I sent an e-mail to D-Link for information about other routers that support WPA2.  When I get more information, I will post it here.

Belkin
Wireless G Router
Wireless G+MIMO Router
Wireless N Router
Wireless N1 Router

3Com
3CRWER300-73
3CRWDR300A-73
3CRWDR300B-73
3CRWDR200A-75
3CRWDR101A-75
3CRWDR101B-75

Netgear

Here is a quote from the Technical Support team at Netgear.  I emphasized part of it by putting it in bold/underline…

Netgear products that do not support WPA2
RP614V2, V3,WGU624,WGT634,WGR614,WPN824,MR814
How ever N standard routers are compatible with WPA2 but the wireless adapters should have latest drivers.

Network Everywhere (low-end brand from Wal-Mart)

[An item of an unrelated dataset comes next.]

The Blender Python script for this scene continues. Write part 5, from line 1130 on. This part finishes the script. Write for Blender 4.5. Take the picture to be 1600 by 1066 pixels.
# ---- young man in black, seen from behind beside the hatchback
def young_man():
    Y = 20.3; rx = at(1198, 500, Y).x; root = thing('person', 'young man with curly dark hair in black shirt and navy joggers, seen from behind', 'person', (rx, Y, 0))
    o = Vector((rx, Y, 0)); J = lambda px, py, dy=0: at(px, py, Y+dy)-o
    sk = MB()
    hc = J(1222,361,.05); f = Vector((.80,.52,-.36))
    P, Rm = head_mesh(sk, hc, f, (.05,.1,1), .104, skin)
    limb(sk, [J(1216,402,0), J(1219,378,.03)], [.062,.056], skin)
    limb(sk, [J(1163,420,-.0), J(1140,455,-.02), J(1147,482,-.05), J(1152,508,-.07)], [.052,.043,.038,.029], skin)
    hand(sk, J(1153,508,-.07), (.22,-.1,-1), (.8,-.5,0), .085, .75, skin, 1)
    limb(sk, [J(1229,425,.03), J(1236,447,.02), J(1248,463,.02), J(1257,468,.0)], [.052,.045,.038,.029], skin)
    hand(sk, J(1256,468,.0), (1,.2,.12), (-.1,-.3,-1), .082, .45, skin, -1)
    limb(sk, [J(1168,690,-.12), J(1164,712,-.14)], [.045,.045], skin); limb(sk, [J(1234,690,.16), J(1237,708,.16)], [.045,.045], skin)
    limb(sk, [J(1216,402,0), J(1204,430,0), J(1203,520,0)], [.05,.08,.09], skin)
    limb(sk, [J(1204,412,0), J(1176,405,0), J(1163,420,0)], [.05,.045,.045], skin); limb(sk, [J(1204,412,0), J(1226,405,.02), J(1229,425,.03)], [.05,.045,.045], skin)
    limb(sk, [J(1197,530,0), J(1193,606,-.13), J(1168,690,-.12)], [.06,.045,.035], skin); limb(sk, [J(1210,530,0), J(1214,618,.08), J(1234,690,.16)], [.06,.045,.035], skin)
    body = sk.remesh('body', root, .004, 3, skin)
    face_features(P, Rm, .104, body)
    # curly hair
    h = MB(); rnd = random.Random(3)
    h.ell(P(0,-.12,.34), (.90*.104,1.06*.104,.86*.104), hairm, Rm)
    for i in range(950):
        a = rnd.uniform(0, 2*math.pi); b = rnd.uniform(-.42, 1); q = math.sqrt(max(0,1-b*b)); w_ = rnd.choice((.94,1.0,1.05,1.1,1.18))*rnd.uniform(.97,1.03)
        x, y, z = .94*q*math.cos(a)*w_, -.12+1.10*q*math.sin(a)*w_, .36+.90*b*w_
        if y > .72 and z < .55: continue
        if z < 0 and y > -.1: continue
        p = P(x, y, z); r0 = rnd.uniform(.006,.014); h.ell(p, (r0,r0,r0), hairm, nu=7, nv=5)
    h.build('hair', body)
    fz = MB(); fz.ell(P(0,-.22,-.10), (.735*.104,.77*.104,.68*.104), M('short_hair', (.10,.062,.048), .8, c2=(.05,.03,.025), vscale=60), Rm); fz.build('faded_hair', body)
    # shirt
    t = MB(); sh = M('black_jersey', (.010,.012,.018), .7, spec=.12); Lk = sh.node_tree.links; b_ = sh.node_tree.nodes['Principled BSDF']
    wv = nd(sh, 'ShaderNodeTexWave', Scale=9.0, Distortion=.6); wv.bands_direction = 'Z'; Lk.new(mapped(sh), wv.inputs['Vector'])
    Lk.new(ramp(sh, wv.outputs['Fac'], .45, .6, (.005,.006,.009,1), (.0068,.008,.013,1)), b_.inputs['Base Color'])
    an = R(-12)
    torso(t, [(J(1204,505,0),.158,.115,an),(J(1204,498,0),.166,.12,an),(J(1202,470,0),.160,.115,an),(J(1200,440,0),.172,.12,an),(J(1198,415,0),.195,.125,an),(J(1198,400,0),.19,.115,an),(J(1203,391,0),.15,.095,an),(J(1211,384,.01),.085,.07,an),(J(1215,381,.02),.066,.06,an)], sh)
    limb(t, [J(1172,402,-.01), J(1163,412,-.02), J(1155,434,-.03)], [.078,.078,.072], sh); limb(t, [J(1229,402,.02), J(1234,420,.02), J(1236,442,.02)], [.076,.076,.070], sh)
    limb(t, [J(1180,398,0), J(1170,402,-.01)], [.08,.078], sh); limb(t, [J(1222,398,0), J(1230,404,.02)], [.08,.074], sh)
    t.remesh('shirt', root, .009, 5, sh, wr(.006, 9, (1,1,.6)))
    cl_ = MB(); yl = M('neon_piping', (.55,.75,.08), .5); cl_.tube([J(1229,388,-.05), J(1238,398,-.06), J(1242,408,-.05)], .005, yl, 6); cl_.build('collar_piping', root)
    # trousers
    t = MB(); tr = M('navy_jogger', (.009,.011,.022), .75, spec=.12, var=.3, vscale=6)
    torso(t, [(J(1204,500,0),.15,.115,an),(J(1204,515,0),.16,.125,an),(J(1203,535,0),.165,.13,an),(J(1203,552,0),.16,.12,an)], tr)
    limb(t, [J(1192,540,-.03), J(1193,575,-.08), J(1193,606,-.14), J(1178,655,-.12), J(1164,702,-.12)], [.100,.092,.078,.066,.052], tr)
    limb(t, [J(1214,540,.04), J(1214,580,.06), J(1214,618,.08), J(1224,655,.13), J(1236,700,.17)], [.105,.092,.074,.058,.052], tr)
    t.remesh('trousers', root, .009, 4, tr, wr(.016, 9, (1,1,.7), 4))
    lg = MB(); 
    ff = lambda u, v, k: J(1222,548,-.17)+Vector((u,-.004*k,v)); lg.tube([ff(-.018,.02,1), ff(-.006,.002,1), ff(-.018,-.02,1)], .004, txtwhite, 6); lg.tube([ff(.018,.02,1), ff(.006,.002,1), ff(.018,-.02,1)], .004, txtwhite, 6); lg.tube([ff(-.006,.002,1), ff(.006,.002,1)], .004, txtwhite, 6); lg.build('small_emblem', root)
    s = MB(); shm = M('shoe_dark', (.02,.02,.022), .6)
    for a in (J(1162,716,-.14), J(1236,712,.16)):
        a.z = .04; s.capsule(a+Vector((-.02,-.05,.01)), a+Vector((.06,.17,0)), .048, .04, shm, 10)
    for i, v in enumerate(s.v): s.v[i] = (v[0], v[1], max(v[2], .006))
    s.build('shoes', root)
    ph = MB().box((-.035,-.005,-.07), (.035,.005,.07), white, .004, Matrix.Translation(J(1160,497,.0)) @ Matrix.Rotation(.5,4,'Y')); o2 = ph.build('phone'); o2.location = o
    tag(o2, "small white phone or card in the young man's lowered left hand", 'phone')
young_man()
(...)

This series of routers doesn’t support WPA or WPA2 (at least not the ones they show on their website).  So, I would stay away from these routers, unless you absolutely have to.

My list is by no means complete.  If you have a wireless router and it supports WPA2 encryption, and it’s not on my list, please leave a comment with the model number (and a link to it if possible).

Another thing I’ll note is that some built-in wireless antennas on laptops come with WPA2 support.  My low-end Toshiba Satellite A105 from Wal-Mart has this support built in.  So, in some cases you won’t need to purchase an adapter.  But if you enable WPA2 in your router, and the adapter won’t connect, PLEASE buy a new adapter.  The cost of the new adapter is minimal compared to the potential for someone to crack your keys because you opted for a less-secure method.

Have a wonderful night:)
Patrick.

*Edited on 11-9-08 to add Netgear’s response.